Kommentar EU-Proteste gegen iran-Prozesse: Zweierlei Maßstäbe

Die EU fühlt sich nur zu ernsten Reaktionen gegen die Prozesse im iran aufgefordert, weil eine Französin mit angeklagt ist. Das macht ihr Bekenntnis zu Menschenrechten doppelbödig.
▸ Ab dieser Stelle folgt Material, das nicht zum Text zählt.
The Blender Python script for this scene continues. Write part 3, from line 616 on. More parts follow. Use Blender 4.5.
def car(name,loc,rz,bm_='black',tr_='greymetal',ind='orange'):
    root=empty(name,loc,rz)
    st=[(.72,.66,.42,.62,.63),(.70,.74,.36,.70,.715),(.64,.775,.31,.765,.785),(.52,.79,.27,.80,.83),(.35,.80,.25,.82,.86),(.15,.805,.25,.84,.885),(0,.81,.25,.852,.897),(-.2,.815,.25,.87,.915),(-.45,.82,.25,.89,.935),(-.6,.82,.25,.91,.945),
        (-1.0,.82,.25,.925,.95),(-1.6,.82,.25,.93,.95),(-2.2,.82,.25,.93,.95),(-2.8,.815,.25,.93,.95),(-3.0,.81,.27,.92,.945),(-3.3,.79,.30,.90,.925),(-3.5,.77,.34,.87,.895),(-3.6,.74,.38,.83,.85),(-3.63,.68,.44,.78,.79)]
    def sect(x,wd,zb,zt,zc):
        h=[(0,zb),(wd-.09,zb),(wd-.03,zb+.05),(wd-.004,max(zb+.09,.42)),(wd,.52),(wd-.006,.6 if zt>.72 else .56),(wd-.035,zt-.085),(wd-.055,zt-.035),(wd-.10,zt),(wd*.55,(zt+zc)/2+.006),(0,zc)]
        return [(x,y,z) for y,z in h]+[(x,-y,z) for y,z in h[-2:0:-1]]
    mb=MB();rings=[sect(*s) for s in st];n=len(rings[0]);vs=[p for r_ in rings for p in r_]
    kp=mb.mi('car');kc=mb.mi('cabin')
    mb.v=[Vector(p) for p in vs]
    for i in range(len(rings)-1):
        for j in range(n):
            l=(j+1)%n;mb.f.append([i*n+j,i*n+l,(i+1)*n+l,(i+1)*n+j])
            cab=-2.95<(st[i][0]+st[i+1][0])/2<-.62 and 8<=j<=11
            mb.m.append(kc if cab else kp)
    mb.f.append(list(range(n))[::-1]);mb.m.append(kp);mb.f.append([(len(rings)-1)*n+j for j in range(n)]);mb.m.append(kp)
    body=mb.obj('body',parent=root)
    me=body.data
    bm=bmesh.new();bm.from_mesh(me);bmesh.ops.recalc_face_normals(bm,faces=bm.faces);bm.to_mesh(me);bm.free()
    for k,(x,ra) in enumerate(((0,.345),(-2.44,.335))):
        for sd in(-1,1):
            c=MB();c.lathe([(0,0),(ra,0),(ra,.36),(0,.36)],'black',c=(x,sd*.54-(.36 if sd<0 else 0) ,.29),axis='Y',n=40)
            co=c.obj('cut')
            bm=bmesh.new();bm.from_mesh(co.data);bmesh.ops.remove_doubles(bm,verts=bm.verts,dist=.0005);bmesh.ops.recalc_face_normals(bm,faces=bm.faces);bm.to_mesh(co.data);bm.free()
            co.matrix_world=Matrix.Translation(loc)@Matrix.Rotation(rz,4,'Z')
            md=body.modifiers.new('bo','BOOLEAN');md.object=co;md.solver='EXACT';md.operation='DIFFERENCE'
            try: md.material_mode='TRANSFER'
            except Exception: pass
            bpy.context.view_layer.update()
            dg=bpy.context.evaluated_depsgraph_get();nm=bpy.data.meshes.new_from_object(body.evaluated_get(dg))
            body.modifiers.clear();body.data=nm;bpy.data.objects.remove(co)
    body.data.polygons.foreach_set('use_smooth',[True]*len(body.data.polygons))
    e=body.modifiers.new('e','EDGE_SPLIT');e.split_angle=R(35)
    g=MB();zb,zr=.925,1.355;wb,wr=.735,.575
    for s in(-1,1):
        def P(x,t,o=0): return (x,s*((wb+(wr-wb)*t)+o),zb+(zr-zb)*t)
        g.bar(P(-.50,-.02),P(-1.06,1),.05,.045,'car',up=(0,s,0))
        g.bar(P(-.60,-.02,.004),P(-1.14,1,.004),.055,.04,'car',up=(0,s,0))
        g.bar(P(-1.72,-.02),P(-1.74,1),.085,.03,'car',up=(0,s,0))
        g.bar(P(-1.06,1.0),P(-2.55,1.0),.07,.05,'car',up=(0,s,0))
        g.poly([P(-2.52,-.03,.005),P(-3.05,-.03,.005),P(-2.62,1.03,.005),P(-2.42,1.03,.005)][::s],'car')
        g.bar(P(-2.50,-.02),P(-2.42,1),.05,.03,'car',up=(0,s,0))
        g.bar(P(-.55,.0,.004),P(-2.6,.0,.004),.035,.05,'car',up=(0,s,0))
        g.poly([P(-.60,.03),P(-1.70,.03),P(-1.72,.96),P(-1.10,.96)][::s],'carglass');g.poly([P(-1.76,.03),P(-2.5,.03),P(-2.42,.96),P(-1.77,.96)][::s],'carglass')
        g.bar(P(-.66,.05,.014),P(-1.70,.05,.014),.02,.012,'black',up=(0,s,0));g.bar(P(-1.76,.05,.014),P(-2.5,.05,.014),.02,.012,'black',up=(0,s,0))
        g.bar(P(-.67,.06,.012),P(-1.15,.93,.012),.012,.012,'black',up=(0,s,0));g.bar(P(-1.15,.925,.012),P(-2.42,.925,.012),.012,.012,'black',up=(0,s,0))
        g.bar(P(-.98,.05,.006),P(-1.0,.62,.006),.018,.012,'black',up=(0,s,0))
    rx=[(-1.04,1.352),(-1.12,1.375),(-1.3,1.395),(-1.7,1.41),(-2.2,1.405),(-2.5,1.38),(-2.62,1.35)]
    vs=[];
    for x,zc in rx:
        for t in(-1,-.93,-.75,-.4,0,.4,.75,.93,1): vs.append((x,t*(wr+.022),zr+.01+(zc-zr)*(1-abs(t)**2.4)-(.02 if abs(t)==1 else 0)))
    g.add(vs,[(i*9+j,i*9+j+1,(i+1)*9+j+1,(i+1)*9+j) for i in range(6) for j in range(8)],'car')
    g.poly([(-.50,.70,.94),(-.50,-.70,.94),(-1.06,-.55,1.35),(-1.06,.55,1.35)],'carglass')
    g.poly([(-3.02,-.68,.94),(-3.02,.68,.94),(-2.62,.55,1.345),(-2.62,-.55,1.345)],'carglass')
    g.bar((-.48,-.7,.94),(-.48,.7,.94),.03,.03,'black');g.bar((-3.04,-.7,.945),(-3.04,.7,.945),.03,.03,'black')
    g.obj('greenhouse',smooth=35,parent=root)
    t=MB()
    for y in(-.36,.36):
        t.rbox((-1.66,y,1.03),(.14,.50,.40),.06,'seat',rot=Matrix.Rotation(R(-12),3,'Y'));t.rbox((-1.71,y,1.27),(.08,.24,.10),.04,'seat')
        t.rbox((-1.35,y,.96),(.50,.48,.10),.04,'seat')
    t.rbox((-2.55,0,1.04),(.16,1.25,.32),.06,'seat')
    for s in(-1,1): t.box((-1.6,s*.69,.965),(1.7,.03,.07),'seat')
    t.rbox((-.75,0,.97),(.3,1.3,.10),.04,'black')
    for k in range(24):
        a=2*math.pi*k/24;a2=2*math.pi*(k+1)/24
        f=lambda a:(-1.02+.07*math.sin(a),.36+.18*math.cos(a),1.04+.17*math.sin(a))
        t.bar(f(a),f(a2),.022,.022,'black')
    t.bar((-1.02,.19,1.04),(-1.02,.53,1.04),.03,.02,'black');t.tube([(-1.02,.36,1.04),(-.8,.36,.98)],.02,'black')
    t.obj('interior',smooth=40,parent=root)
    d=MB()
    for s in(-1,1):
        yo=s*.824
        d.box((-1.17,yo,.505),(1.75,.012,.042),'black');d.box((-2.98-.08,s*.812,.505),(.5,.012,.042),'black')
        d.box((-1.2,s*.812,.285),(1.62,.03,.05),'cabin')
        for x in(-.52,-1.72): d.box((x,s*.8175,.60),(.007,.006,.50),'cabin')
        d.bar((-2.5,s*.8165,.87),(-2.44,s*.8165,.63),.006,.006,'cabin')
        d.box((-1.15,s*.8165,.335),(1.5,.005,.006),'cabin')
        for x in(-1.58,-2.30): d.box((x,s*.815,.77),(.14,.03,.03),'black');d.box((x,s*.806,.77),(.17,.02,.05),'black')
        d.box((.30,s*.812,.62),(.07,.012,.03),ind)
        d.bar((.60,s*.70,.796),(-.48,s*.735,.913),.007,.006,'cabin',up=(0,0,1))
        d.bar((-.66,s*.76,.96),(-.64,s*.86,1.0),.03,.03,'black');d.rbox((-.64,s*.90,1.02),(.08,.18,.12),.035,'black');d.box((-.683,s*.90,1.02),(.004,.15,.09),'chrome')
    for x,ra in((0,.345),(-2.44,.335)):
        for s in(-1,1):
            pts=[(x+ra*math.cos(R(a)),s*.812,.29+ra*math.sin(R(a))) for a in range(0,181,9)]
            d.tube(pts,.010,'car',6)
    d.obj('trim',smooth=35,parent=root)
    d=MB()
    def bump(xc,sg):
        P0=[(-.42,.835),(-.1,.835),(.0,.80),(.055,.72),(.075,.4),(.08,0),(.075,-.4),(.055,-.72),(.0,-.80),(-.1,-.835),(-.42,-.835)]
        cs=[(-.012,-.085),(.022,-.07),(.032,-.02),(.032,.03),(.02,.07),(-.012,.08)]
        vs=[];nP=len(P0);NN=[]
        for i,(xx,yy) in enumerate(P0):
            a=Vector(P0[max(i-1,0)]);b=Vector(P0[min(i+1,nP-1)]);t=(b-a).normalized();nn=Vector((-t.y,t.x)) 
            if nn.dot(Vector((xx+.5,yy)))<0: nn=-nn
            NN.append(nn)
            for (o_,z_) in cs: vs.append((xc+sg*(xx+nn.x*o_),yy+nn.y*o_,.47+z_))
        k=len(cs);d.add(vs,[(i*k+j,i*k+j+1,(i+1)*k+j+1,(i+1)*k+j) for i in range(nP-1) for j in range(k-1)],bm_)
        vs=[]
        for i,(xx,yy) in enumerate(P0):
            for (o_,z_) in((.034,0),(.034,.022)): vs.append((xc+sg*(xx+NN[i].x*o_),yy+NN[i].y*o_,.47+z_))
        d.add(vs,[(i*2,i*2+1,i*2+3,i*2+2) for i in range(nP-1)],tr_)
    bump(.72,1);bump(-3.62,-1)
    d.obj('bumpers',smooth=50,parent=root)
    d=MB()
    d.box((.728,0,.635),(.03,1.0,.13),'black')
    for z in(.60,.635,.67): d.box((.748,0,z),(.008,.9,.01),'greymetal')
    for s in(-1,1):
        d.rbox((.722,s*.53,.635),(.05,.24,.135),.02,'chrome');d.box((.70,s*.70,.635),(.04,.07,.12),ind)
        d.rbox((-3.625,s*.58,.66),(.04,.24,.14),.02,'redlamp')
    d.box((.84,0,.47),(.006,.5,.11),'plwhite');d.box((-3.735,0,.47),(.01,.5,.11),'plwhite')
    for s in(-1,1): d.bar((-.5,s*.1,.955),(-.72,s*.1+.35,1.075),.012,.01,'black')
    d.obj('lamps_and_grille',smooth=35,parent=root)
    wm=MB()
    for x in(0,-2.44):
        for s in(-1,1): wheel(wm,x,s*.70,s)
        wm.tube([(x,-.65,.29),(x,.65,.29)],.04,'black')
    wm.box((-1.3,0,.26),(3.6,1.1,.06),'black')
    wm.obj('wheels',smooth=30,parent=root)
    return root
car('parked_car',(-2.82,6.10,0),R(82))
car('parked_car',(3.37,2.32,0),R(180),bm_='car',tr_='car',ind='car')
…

Die Menschenrechte und die Würde der Menschen sind unantastbar. Das ist ein über Jahrhunderte erkämpfter Grundsatz, eine Errungenschaft, auf die Europa stolz sein kann. Doch sei die Frage erlaubt, ob mit Menschen nur Europäer, Amerikaner und allenfalls Israelis gemeint sind. Kann dieser Grundsatz über Bord geworfen werden, sobald man die Grenzen Europas verlässt und ökonomische und strategische Interessen im Spiel sind? Gelten in anderen Teilen der Welt andere Kriterien?

Die Europäische Union hat zwar das Vorgehen der Polizei und Milizen im Iran gegen die Protestbewegung und die Verletzung der Menschenrechte kritisiert. Sie hat auch erklärt, sie werde dem iranischen Regierungschef Mahmud Ahmadinedschad zu seinem angeblichen Wahlsieg nicht gratulieren. Doch das hinderte sie nicht daran, an der Zeremonie zur Vereidigung des Präsidenten teilzunehmen - womit sie den eklatanten Wahlbetrug nun offiziell anerkennt

Auch jetzt, wo hunderte iranische Oppositionelle im Kerker sitzen, dort gefoltert und zu Selbstbezichtigungen und falschen Geständnissen gezwungen werden: Zu ernsthaften Handlungen und Reaktionen scheint sich Europa nur deshalb aufgefordert zu fühlen, weil sich unter den Angeklagten eine französische Staatsbürgerin und ein iranischer Mitarbeiter der britischen Botschaft befinden. Die EU verlangt die unverzügliche Freilassung dieser Angeklagten. Andernfalls werde man entsprechende Maßnahmen ergreifen, was in der Konsequenz Sanktionen oder gar den Abbruch der diplomatischen Beziehungen bedeuten könnte.

Es ist nicht nur das Recht, sondern auch die Pflicht eines jeden Staates, seine eigenen Bürger vor Übergriffen zu schützen. Aber wie glaubwürdig sind angesichts dieser Doppelbödigkeit die Bekenntnisse der Europäer zu Menschenrechten aus der Sicht der Iraner, die in den Gefängnissen zu Tode gefoltert werden?